Regisseur Michael Krummenacher spricht mit stgallen24 über die Herausforderungen, historische Genauigkeit und dramaturgische Freiheit zu vereinen und warum Ernsts Geschichte noch immer für die Schweiz von Bedeutung ist.
Michael Krummenacher, der «Landesverräter» spielt während des Zweiten Weltkriegs. Was hat Sie dazu bewogen, die Geschichte von Ernst S. filmisch umzusetzen?
«Landesverräter» hat mich von der ersten Idee über die Recherche bis jetzt zum fertigen Film über viele Jahre beschäftigt. Als ich damit angefangen habe, war ich selbst ungefähr so alt wie Ernst, als er hingerichtet wurde. Dass an einem so jungen Menschen ein Exempel statuiert wurde, ist per se tragisch. In seinem Fall kommt aber dazu, dass er förmlich ausgelöscht wurde: Er musste namenlos bestattet werden, einzelne Familienmitglieder haben ihren Nachnamen geändert, weil die Scham so gross war – und seine Geschichte findet keinerlei Widerhall in der landläufig bekannten Schweizer Geschichte.
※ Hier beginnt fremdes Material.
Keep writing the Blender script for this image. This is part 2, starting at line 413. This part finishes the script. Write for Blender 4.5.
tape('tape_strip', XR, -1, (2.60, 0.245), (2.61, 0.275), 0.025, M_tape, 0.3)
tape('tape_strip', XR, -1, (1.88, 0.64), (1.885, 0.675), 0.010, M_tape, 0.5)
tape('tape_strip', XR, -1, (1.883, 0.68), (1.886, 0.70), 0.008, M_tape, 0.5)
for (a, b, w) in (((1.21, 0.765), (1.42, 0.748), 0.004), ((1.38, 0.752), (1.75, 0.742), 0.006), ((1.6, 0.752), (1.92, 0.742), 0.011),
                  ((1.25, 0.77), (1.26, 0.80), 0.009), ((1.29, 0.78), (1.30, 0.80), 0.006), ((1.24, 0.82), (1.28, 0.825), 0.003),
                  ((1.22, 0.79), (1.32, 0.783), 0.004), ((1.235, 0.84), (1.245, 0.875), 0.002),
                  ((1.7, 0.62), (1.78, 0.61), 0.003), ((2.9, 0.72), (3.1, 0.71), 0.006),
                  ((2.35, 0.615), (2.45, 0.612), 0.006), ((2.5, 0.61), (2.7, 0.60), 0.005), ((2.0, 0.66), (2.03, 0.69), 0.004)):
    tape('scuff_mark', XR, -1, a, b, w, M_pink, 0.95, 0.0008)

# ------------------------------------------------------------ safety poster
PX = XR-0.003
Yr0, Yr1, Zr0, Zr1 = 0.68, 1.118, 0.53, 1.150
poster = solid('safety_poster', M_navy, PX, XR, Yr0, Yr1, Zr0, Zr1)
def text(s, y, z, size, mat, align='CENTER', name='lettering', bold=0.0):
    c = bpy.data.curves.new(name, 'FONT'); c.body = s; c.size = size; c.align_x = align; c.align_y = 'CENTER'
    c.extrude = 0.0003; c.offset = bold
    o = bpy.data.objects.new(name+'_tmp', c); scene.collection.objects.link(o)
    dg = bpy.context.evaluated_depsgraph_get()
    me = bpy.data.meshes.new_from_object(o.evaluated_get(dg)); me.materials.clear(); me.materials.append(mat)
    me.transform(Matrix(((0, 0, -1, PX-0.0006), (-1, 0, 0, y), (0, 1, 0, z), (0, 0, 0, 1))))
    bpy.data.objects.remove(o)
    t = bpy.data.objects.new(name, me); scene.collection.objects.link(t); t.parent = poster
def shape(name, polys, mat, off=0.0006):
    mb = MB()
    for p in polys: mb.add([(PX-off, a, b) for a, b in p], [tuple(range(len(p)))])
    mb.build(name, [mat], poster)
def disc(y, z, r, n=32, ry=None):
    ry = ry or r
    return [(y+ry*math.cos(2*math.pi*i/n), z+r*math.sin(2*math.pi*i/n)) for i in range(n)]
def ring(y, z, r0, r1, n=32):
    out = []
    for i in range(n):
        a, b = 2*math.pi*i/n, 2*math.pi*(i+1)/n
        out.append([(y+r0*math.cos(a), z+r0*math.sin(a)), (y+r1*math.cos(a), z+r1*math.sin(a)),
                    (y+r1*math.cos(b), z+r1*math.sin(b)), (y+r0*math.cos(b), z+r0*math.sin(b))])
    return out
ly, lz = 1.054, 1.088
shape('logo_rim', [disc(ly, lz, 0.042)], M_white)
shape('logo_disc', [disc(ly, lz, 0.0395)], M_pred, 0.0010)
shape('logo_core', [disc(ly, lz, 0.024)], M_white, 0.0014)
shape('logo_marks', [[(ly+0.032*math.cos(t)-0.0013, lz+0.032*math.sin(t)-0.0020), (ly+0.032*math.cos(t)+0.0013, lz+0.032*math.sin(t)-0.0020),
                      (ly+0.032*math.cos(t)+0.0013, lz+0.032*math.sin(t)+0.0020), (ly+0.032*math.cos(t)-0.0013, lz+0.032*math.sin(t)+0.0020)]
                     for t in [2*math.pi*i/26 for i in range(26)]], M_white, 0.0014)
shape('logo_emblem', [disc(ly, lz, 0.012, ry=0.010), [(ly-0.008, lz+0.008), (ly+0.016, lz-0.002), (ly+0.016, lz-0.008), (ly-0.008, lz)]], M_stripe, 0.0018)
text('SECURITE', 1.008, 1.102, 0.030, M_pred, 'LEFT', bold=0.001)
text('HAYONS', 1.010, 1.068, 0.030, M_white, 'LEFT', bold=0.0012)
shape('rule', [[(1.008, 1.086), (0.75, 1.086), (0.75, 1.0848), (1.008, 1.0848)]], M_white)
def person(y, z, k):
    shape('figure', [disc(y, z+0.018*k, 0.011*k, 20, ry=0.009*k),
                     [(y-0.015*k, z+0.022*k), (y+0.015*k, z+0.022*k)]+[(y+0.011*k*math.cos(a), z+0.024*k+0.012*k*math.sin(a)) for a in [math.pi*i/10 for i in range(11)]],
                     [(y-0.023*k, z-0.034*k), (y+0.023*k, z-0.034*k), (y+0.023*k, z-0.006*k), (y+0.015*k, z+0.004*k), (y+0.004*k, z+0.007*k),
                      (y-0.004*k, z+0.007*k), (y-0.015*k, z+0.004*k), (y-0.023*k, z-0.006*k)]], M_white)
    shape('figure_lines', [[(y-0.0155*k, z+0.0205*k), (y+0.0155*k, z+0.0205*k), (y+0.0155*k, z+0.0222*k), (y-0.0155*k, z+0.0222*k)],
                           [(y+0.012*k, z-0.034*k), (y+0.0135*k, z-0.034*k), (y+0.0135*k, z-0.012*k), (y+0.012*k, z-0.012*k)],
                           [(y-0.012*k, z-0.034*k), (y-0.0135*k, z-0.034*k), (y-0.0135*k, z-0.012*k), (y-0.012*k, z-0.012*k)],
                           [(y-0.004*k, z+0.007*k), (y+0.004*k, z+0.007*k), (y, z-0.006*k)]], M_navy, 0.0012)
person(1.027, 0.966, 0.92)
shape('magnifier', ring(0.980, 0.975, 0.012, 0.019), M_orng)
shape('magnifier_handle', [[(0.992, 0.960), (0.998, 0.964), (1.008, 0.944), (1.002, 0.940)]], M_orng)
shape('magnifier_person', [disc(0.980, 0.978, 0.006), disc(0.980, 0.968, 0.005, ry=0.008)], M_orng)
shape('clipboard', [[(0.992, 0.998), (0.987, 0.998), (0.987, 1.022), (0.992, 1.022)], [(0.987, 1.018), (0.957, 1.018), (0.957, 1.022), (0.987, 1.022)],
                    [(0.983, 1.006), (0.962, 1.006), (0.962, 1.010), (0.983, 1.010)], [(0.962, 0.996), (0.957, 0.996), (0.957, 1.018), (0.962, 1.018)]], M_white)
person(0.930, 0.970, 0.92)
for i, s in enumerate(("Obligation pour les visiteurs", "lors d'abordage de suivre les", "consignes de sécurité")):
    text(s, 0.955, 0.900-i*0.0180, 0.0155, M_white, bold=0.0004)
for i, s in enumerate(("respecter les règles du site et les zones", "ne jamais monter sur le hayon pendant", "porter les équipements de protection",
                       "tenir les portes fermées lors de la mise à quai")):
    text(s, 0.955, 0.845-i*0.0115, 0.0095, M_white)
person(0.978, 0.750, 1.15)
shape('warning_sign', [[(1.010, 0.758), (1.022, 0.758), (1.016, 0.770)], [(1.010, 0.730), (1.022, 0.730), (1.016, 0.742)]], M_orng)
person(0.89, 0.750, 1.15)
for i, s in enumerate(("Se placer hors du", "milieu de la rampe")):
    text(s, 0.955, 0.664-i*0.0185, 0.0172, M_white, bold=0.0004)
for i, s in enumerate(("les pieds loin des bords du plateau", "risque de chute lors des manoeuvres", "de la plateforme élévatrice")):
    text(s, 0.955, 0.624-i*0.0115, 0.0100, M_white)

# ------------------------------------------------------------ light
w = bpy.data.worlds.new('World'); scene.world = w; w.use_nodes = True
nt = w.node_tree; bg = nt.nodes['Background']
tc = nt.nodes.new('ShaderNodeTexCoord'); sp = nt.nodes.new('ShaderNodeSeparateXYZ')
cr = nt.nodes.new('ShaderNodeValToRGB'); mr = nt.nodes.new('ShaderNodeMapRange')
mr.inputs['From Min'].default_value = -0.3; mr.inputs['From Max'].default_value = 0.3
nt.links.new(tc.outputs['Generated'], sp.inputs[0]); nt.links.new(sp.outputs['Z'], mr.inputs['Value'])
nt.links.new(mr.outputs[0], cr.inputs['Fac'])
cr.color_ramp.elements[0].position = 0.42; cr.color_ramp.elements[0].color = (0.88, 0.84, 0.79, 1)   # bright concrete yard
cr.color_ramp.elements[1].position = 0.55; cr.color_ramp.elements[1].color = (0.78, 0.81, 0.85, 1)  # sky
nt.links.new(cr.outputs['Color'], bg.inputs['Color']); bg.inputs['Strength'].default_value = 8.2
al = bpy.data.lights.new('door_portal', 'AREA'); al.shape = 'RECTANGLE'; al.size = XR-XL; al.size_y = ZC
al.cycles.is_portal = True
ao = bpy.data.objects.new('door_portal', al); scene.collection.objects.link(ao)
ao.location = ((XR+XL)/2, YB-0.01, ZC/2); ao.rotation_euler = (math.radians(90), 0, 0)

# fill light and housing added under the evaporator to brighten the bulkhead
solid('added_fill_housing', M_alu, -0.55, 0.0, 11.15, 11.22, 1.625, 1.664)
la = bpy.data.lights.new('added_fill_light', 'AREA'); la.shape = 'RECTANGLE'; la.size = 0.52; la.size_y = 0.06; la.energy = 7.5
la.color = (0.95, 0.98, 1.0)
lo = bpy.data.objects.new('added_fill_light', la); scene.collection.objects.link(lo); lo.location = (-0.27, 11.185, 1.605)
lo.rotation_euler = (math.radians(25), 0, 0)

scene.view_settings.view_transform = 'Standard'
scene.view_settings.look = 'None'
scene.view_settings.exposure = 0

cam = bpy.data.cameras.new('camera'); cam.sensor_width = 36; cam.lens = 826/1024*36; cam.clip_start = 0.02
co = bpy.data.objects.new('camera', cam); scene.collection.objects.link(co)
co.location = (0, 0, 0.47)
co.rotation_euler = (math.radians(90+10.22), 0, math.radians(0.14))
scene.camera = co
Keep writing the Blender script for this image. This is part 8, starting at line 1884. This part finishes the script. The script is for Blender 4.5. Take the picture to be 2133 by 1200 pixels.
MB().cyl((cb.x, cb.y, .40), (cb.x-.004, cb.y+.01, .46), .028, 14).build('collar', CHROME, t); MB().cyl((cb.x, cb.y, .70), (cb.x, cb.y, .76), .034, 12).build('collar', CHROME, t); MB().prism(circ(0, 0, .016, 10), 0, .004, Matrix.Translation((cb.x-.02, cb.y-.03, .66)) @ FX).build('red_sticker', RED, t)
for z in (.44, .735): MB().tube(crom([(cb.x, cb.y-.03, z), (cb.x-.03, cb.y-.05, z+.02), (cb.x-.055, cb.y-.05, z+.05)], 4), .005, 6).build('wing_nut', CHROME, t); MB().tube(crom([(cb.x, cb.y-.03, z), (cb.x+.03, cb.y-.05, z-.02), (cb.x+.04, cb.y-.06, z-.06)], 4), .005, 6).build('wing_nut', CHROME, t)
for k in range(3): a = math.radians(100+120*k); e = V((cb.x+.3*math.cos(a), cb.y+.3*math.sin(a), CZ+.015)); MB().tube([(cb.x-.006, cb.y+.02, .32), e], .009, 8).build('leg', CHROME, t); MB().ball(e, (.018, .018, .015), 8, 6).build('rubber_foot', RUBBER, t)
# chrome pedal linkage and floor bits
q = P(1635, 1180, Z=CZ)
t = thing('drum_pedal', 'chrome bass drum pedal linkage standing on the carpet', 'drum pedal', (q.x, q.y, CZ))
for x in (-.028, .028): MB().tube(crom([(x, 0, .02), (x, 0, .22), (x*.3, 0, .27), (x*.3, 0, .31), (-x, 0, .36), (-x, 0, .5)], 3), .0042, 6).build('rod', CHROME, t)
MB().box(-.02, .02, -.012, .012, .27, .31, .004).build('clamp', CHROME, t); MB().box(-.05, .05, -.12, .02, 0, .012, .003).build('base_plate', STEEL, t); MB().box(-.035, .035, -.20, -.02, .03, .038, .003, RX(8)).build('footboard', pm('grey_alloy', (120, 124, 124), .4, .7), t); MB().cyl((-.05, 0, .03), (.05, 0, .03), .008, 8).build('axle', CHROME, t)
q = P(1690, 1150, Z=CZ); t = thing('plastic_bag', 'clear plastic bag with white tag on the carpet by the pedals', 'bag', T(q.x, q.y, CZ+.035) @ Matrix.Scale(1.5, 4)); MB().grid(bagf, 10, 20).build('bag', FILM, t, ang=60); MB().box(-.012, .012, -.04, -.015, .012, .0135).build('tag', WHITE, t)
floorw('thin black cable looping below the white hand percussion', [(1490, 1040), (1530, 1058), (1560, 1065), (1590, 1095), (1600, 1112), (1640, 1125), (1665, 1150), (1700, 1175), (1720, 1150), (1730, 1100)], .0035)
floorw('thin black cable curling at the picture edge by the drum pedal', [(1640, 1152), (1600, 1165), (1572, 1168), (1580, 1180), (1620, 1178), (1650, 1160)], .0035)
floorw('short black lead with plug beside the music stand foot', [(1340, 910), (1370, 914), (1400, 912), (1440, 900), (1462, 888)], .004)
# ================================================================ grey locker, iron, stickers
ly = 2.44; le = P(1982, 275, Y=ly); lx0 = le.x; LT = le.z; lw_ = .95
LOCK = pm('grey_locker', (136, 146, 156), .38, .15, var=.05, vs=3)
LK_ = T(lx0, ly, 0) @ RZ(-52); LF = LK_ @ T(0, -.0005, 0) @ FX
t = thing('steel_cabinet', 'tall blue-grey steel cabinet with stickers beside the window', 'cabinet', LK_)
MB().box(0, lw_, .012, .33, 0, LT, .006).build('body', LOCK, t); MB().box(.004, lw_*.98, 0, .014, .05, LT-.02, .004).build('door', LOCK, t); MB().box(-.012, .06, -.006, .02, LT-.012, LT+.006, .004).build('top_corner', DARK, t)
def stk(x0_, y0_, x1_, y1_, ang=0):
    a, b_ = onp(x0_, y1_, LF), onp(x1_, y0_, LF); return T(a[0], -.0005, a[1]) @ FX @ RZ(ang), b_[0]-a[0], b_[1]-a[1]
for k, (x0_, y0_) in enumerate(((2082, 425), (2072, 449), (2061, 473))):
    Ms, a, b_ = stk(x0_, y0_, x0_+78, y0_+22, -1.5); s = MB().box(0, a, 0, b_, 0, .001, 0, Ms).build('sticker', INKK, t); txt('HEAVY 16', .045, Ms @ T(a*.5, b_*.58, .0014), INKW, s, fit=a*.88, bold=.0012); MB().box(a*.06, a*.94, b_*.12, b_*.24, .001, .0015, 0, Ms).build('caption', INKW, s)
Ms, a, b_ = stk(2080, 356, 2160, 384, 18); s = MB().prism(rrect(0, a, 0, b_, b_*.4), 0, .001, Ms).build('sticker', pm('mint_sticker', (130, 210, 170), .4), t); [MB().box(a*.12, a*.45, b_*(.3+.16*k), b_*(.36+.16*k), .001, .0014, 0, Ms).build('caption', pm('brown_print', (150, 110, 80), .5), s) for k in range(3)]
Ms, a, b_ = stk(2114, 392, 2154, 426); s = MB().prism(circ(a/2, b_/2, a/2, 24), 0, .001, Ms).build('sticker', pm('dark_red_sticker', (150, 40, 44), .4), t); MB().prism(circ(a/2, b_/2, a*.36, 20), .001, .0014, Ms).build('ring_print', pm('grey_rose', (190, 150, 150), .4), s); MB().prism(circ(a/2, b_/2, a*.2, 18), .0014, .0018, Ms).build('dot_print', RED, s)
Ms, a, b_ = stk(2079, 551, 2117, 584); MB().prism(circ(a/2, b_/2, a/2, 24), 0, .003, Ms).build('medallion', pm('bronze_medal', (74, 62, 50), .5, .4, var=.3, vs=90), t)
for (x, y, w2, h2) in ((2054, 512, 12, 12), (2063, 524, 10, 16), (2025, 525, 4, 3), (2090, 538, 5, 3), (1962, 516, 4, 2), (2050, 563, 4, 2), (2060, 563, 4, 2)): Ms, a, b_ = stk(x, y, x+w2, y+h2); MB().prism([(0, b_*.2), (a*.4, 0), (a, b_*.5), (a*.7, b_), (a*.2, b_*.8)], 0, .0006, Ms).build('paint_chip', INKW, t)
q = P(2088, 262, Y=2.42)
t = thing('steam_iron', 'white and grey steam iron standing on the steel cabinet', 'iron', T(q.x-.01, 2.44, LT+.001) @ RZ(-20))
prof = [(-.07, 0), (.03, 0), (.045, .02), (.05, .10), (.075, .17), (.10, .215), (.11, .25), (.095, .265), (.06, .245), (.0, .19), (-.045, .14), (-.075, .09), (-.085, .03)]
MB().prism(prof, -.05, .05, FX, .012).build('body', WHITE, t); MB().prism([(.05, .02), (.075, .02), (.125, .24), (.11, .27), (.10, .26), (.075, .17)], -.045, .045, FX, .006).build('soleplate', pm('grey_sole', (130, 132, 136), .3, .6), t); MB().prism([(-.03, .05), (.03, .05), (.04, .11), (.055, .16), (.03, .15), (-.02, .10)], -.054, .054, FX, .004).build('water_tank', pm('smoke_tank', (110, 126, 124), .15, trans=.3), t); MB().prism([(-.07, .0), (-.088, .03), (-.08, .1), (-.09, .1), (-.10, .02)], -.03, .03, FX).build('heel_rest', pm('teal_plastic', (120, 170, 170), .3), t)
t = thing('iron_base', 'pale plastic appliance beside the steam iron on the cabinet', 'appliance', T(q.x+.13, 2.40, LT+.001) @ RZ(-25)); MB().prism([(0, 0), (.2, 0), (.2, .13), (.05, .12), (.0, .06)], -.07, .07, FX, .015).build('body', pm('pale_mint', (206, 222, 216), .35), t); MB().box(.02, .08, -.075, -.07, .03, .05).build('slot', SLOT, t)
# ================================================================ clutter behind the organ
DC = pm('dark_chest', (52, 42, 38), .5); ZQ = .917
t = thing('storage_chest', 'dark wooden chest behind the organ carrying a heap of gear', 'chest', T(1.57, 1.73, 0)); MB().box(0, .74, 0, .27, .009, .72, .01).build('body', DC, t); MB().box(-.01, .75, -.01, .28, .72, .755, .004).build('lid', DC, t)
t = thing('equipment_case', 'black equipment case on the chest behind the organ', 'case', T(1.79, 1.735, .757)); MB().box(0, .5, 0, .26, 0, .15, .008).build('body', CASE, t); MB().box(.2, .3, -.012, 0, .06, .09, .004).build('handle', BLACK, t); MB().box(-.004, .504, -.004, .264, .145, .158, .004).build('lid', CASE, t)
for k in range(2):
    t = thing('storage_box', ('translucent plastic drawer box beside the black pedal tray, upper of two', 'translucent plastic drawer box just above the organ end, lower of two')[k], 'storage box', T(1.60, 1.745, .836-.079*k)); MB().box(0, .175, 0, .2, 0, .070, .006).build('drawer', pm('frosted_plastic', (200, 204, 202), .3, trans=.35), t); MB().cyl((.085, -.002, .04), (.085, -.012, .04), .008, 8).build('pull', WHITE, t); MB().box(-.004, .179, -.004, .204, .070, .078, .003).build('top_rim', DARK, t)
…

So erwuchs in mir der Wunsch, Ernst ein Gesicht zu geben.
Ernst S. scheint eine eher gutgläubige Figur zu sein. Wie haben Sie diese Naivität im Film dargestellt, ohne die Person zu verurteilen, und wie wichtig war es Ihnen, Ernst S. als Menschen zu zeigen, der nicht bewusst handelt?
Ich habe mich der persönlichen Figur Ernst vorwiegend über die Briefe genähert, die sich in seiner Gerichtsakte finden. Das sind sowohl private Briefe als auch welche an den Richter oder seinen Vormund, in denen er sich zu erklären versucht. Diese Briefe sind erstaunlich eloquent formuliert für jemanden, der kaum Schulbildung geniessen konnte – sie zeichnen aber auch das Bild eines jungen Mannes, der sich durch die starke Sehnsucht nach einem besseren Leben von verschiedenen Seiten hat instrumentalisieren lassen. Naiv würde ich ihn darin gar nicht unbedingt nennen; vieles, was er schreibt, ist sehr reflektiert und selbstkritisch. Auf der anderen Seite aber auch schwärmerisch und mit einem Hang zu dramatischen, ja fast theatralen Formulierungen. Für mich ist Ernst eine zerrissene, ambivalente Figur, die versucht hat, in einer schwierigen Zeit ihren eigenen Weg zu finden, dabei aber in die Mühlen einer grösseren Erzählung geraten ist.